Why wait when you can pay a premium for hardware that supports DXR right now? I mean, according to JHH and NVIDIA you're nuts if you aren't jumping on the RTX bandwagon to play some Minecraft @ 30fps
/blatant sarcasm
I actually think this is kinda the total opposite, they're trying to fast-track support of this to up its utilization (although their end game is to increase Vulkan support and use), since DXR will run on non-RTX and non-specialized ray-tracing hardware. I think this potentially means, when paired with them working to make Vulkan usable as a HAL, that ray-tracing support could be backported to older stuff easier too (but that might just be my lack of real knowledge of this stuff).

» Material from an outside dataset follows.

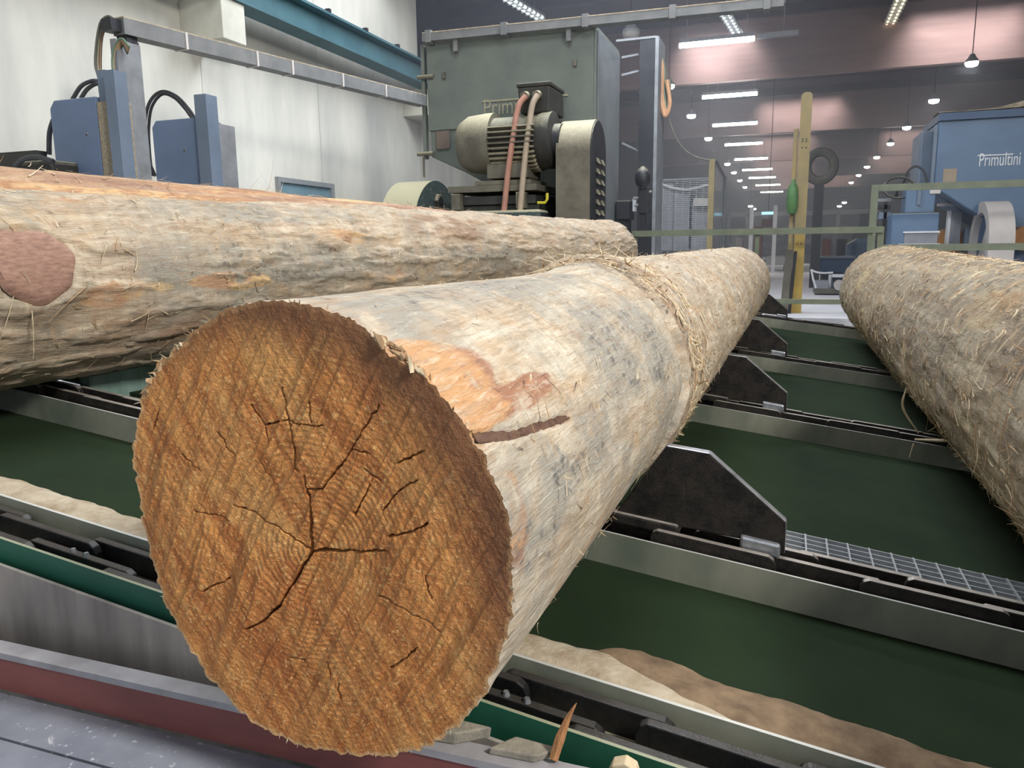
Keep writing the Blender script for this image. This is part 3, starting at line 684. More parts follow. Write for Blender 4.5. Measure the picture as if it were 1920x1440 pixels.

Seems to me they're making a play at becoming the default target API, by making it so that you can port in your DX stuff (from DX9, to DX12 and DXR). Which Vulkan already outstrips DX12 on platforms its supported on, and this would effectively make it so that you could work just in Vulkan. And you could do so if you're updating an older game/engine or if you want to target say both the Playstation and Xbox (I think this is one of the primary areas they're targeting, hoping that say Epic/Unreal, Unity, etc, might build their game engines targeting Vulkan, and then make it so they can easily port that work to DX implementations so they could port games to Xbox and Windows easily; and I think there's implications in that it means you could take older game/engine and code for it using Vulkan while it translates from the older DX/OpenGL, so it could help in porting older games to newer platforms; plus if this works decently, that would massively boost Linux as a gaming platform).
They're just making sure that they won't get left behind due to DXR/ray-tracing. I think the bigger deal is the HAL stuff though, but it also ties in, in that you should be able to get it working on both (multiple platforms, from Xbox, Windows, Playstation, and Android; I'm not sure about Apple's stuff but perhaps they can add Metal to their HAL support in the future?) while focusing on one API for development.
I might also be reading way too much into this, and real world performance would be the key (i.e. doesn't matter if you offer HAL is the performance is so bad that no one would really want to use it), but to me this reads as a major play to remove a lot of the issues with Linux gaming. Even if the performance isn't stupendous, it should still enable a lot of older games to be a lot more viable on Linux platforms, as well as make it so that developers can work in Vulkan but port their stuff to DX easier.